Despite capturing the ACC Tournament title and almost undoubtedly proving itself to be among the top 16 teams in the country, Duke did not receive the honor of hosting an NCAA Tournament regional.
Five fellow ACC members did: #4 North Carolina, #6 Clemson, #8 Florida State, #10 NC State and #12 Virginia.

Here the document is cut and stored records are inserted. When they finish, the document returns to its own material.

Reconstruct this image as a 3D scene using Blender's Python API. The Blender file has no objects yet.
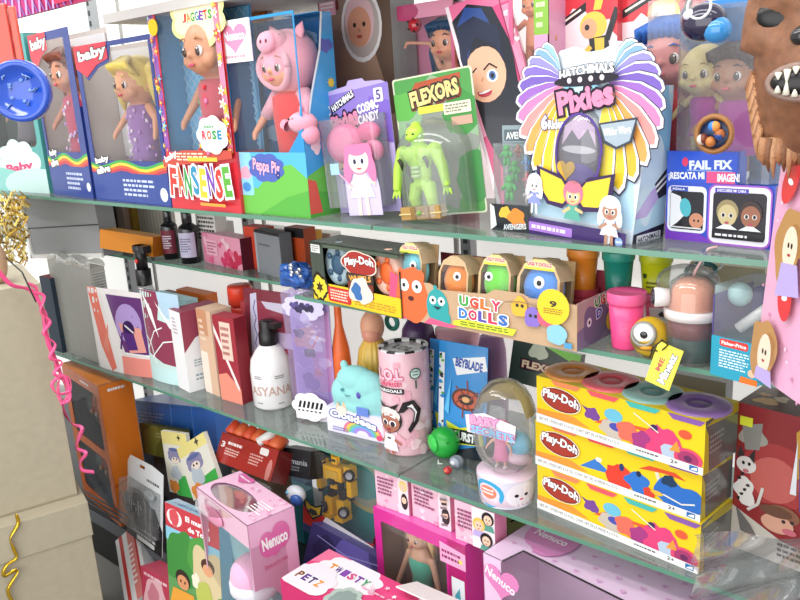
import bpy, math, random
from mathutils import Vector, Matrix
from mathutils.geometry import tessellate_polygon
PI = math.pi
SC = bpy.context.scene
COL = SC.collection
rnd = random.Random(7)

# ---------------------------------------------------------------- camera (from the vanishing points of the shelving)
FPX = 793.0
def _n(v): return v / v.length
_X = _n(Vector((926, 154, -FPX)))
_Dn = Vector((180, 3000, FPX)); _Dn = _n(_Dn - _X * _Dn.dot(_X))
_Z = -_Dn
_Y = _Z.cross(_X)
EYE = Vector((0, 0, 1.5))
camd = bpy.data.cameras.new('camera'); cam = bpy.data.objects.new('camera', camd); COL.objects.link(cam)
camd.sensor_width = 36; camd.lens = FPX / 800 * 36; camd.clip_start = .02
cam.matrix_world = Matrix(((_X.x, -_X.y, -_X.z, EYE.x), (_Y.x, -_Y.y, -_Y.z, EYE.y), (_Z.x, -_Z.y, -_Z.z, EYE.z), (0, 0, 0, 1)))
SC.camera = cam

def ray(u, v):
    c = Vector((u - 400, v - 300, FPX)); return Vector((_X.dot(c), _Y.dot(c), _Z.dot(c)))
def Pz(u, v, z):                       # the point of the level z seen at u, v
    r = ray(u, v); return EYE + r * ((z - EYE.z) / r.z)
def Py(u, v, y):                       # the point of the upright plane y seen at u, v
    r = ray(u, v); return EYE + r * (y / r.y)
def proj(p):
    d = Vector(p) - EYE
    cx = _X.x * d.x + _Y.x * d.y + _Z.x * d.z
    cy = _X.y * d.x + _Y.y * d.y + _Z.y * d.z
    cz = _X.z * d.x + _Y.z * d.y + _Z.z * d.z
    return 400 + FPX * cx / cz, 300 + FPX * cy / cz
def height(p, v):                      # how tall something standing at p is when its top shows at row v
    lo, hi = 0.0, 1.5
    for _ in range(40):
        m = (lo + hi) / 2
        if proj((p.x, p.y, p.z + m))[1] > v: lo = m
        else: hi = m
    return lo

# ---------------------------------------------------------------- colours and materials
_cc = {}
def C(h):
    if isinstance(h, tuple): return h
    if h not in _cc:
        s = h.lstrip('#')
        if len(s) == 3: s = ''.join(a + a for a in s)
        r = [int(s[i:i + 2], 16) / 255 for i in (0, 2, 4)]
        _cc[h] = tuple(x / 12.92 if x <= .04045 else ((x + .055) / 1.055) ** 2.4 for x in r) + (1.0,)
    return _cc[h]
MATS = {}
def mat(name, rough=.5, spec=.5, metal=0, coat=0, bump=0, bscale=200, color=None, sheen=0, noise=0, sss=0):
    m = bpy.data.materials.new(name); m.use_nodes = True; nt = m.node_tree; b = nt.nodes['Principled BSDF']
    b.inputs['Roughness'].default_value = rough; b.inputs['Specular IOR Level'].default_value = spec
    b.inputs['Metallic'].default_value = metal; b.inputs['Coat Weight'].default_value = coat
    b.inputs['Sheen Weight'].default_value = sheen
    if color: b.inputs['Base Color'].default_value = C(color); src = None
    else:
        a = nt.nodes.new('ShaderNodeVertexColor'); a.layer_name = 'Col'; src = a.outputs['Color']
        nt.links.new(src, b.inputs['Base Color'])
    if noise or bump:
        tc = nt.nodes.new('ShaderNodeTexCoord'); nz = nt.nodes.new('ShaderNodeTexNoise')
        nz.inputs['Scale'].default_value = bscale; nt.links.new(tc.outputs['Object'], nz.inputs['Vector'])
        if bump:
            bp = nt.nodes.new('ShaderNodeBump'); bp.inputs['Strength'].default_value = bump; bp.inputs['Distance'].default_value = .002
            nt.links.new(nz.outputs['Fac'], bp.inputs['Height']); nt.links.new(bp.outputs['Normal'], b.inputs['Normal'])
        if noise:
            mx = nt.nodes.new('ShaderNodeMix'); mx.data_type = 'RGBA'; mx.blend_type = 'MULTIPLY'
            mr = nt.nodes.new('ShaderNodeMapRange'); mr.inputs['From Min'].default_value = .3; mr.inputs['From Max'].default_value = .7
            mr.inputs['To Min'].default_value = 1 - noise; mr.inputs['To Max'].default_value = 1
            nt.links.new(nz.outputs['Fac'], mr.inputs['Value'])
            mx.inputs['Factor'].default_value = 1
            if src: nt.links.new(src, mx.inputs['A'])
            else: mx.inputs['A'].default_value = C(color)
            nt.links.new(mr.outputs['Result'], mx.inputs['B']); nt.links.new(mx.outputs['Result'], b.inputs['Base Color'])
    MATS[name] = m; return m
mat('card', .45, .4)
mat('gloss_card', .22, .5, coat=.25)
mat('plastic', .3, .5)
mat('shiny', .12, .6, coat=.5)
mat('skin', .4, .4, noise=.05, bscale=60)
mat('hair', .35, .4, bump=.8, bscale=260)
mat('cloth', .85, .2, bump=.5, bscale=700, sheen=.3)
mat('plush', .95, .1, bump=.9, bscale=420, sheen=.5)
mat('foil', .18, .5, metal=.85, bump=.5, bscale=60)
mat('metal', .28, .5, metal=1)
mat('kraft', .8, .2, noise=.08, bscale=40)
mat('wall', .8, .2, noise=.06, bscale=6)
mat('rubber_mask', .55, .4, bump=.8, bscale=70, noise=.35)
def clear(name, tint='#ffffff', film=.05, gloss=.12, milk='#ffffff', rough=.06, bump=0, bscale=25, edge=.5):
    m = bpy.data.materials.new(name); m.use_nodes = True; nt = m.node_tree; N = nt.nodes; L = nt.links
    N.remove(N['Principled BSDF']); out = N['Material Output']
    tr = N.new('ShaderNodeBsdfTransparent'); tr.inputs['Color'].default_value = C(tint)
    df = N.new('ShaderNodeBsdfDiffuse'); df.inputs['Color'].default_value = C(milk)
    gl = N.new('ShaderNodeBsdfGlossy'); gl.inputs['Roughness'].default_value = rough
    m1 = N.new('ShaderNodeMixShader'); m1.inputs[0].default_value = film
    L.new(tr.outputs[0], m1.inputs[1]); L.new(df.outputs[0], m1.inputs[2])
    lw = N.new('ShaderNodeLayerWeight'); lw.inputs['Blend'].default_value = .25
    ma = N.new('ShaderNodeMath'); ma.operation = 'MULTIPLY_ADD'; ma.inputs[1].default_value = edge; ma.inputs[2].default_value = gloss
    ma.use_clamp = True
    L.new(lw.outputs['Fresnel'], ma.inputs[0])
    m2 = N.new('ShaderNodeMixShader'); L.new(ma.outputs[0], m2.inputs[0]); L.new(m1.outputs[0], m2.inputs[1]); L.new(gl.outputs[0], m2.inputs[2])
    if bump:
        tc = N.new('ShaderNodeTexCoord'); nz = N.new('ShaderNodeTexNoise'); nz.inputs['Scale'].default_value = bscale
        L.new(tc.outputs['Object'], nz.inputs['Vector'])
        bp = N.new('ShaderNodeBump'); bp.inputs['Strength'].default_value = bump; bp.inputs['Distance'].default_value = .01
        L.new(nz.outputs['Fac'], bp.inputs['Height']); L.new(bp.outputs['Normal'], gl.inputs['Normal']); L.new(bp.outputs['Normal'], lw.inputs['Normal'])
    L.new(m2.outputs[0], out.inputs['Surface'])
    MATS[name] = m; return m
clear('film', film=.04, gloss=.05, bump=.15, bscale=9)
clear('blister', tint='#f4f6f6', film=.10, gloss=.06, bump=.1, bscale=14)
clear('bag_film', tint='#e9e9ec', film=.14, gloss=.05, bump=.5, bscale=14, rough=.15, milk='#b9b9be', edge=.3)
clear('frost', tint='#e4e4e0', film=.55, gloss=.05, milk='#c9c8c2', bump=.5, bscale=30, rough=.2)
clear('shelf_glass', tint='#d3ddd8', film=.30, gloss=.10, milk='#a3aaa6', rough=.08)
clear('lilac_film', tint='#ddd0ee', film=.30, gloss=.10, milk='#c9b8e6', bump=.4, bscale=20)
mat('glass_edge', .2, .6, color='#5c8e78', coat=.3)

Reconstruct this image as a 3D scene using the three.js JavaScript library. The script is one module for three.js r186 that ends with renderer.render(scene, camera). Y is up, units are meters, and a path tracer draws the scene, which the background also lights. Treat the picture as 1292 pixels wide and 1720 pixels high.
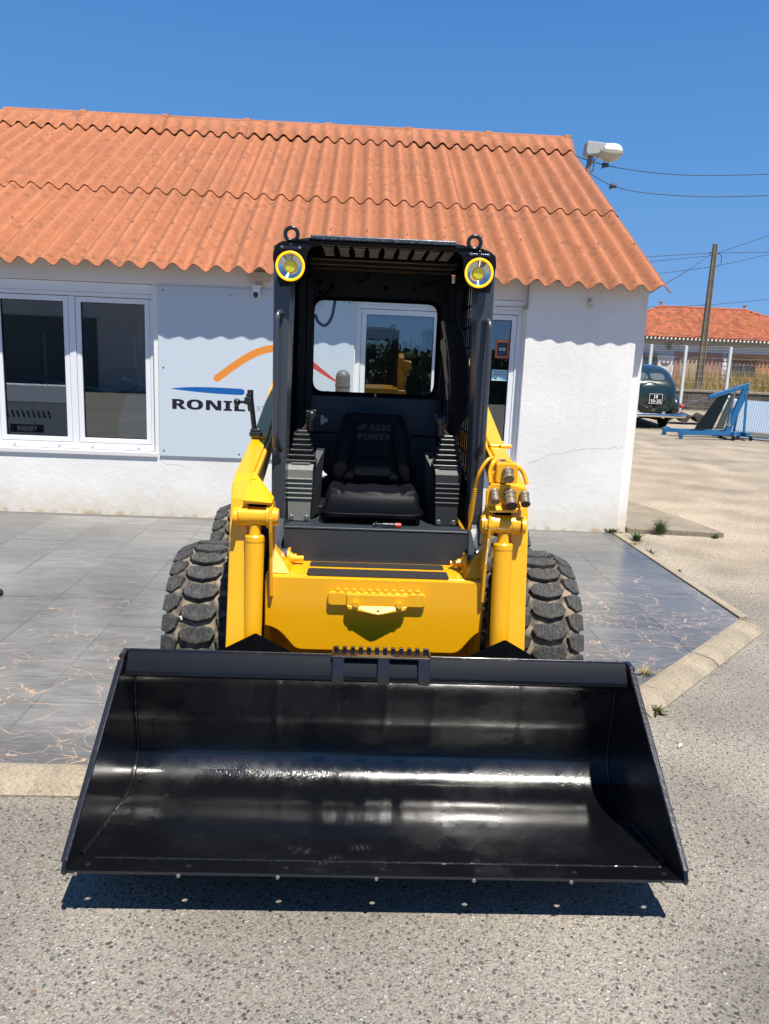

Another North Carolina-based team, #16 East Carolina, was the selection committee’s final choice for a regional host.
(The full Friday-through-Monday schedules for NCAA regionals involving ACC and North Carolina-based teams — including matchups, broadcast times and television/streaming options — can be found HERE.)
Not only did Duke win the ACC, it also has victories over all of the aforementioned ACC or NC-based regional hosts, including those over NC State and FSU this past week in Charlotte.
It may not have been Duke’s resume that prevented it from hosting, though.
Jack Coombs Field, the Blue Devils’ on-campus home, has a reported capacity of just 2,000 and is a subpar venue by ACC standards. While the Devils also play some home games at Durham Bulls Athletic Park, the 10,000-seat home of the Durham Bulls of (AAA) minor-league baseball, that facility is hosting multiple concerts this weekend and thus was unavailable for NCAA purposes.
Compared to the 4,100 seating capacity (or 5,000-plus when standing-room-only patrons are added) at UNC’s Boshamer Stadium, for example, it’s easy to see how Duke’s on-campus option might not be an attractive host financially. Similarly, ECU’s Clark-LeClair Stadium, which has 3,000 permanent seats, occasionally has hosted 6,000-plus fans for big games.
The Blue Devils landed instead in Norman, Okla., where the regional host is the #9 Oklahoma Sooners. Duke, the #2 seed in the region, will first be matched up with the UConn Huskies, the #3 seed in the region, on Friday.
If the Blue Devils can win the Norman regional and make it back to the Super Regionals, they could be faced with an ACC championship rematch against the #8 national seed, Florida State. That would come with a CWS trip on the line … and another very, very long Duke baseball drought at stake.